O cenário forçou, também, a retomada da discussão sobre quem deve acertar a conta da crise. Mais uma vez, o IGF surge como alternativa para ampliar a arrecadação sem penalizar as classes menos abastadas. De acordo com levantamento do Instituto de Pesquisas Econômicas Aplicadas (IPEA), atualmente, a fatia da população de menor renda destina cerca de 26,7% do que ganha a impostos sobre o consumo. Enquanto isso, os mais ricos arcam somente com menos da metade disso: 10,1%.
Mesmo com as propostas de reforma tributária em tramitação no Congresso Nacional, essa diferença diminui muito pouco. Na análise "Reforma Tributária e Federalismo Fiscal", publicada em janeiro deste ano, os pesquisadores do instituto Rodrigo Orair e Sérgio Gobetti apontam que 24,3% dos impostos continuam recaindo sobre os mais pobres, contra 11,2% sobre os mais ricos.
Estudo elaborado por entidades de auditores fiscais projeta uma receita de R$ 40 bilhões anuais com o IGF, sobre uma base de arrecadação que consistiria em patrimônios pessoais acima de R$ 20 milhões, com alíquotas de 1%, 2% e 3%. De acordo com a proposta, esse valor corresponde a 0,5% do Produto Interno Bruto (PIB) brasileiro em 2019.
Por outro lado, o diretor da Instituição Fiscal Independente (IFI) do Senado Federal, Josué Pellegrini, afirma que o Imposto sobre Grandes Fortunas é socialmente justo, mas tem um potencial arrecadatório baixo. "O IGF pode propiciar alguma receita extra, mas não representa uma 'saída'. Essa expressão dá uma ideia de grande solução para o problema da falta de recursos para o Estado, o que não é o caso", afirma.

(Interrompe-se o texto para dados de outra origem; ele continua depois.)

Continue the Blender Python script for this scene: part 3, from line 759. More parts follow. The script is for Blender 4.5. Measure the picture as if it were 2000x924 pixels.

Outro argumento apresentado por Pellegrini quanto à ineficácia da medida é que um novo imposto gera reações dos contribuintes, que mudam seus hábitos e práticas para escapar da cobrança. "Com o passar do tempo, isso geraria perda de eficácia do imposto", acredita.
Mesmo assim, o dirigente concorda que o Imposto sobre Grandes Fortunas pode se justificar por aumentar a isonomia do sistema tributário. "Nesse aspecto, a crise provocada pelo novo coronavírus pode lhe oferecer uma perspectiva mais favorável do que a existente nos últimos anos, diz o diretor do IFI, ao destacar que a gravidade da situação tornou evidente o drama da desigualdade no Brasil.
Como a solução para o problema requer recursos que não estão disponíveis, Pellegrini entende que as fontes potenciais de receita ganharão destaque - em particular, o IGF. "Ao incidir sobre os mais ricos, traz um senso de justiça e de combate às desigualdades", pondera. Contudo, ele salienta que, quando muito, o IGF deverá ser um complemento à receita necessária para implementar programas assistenciais.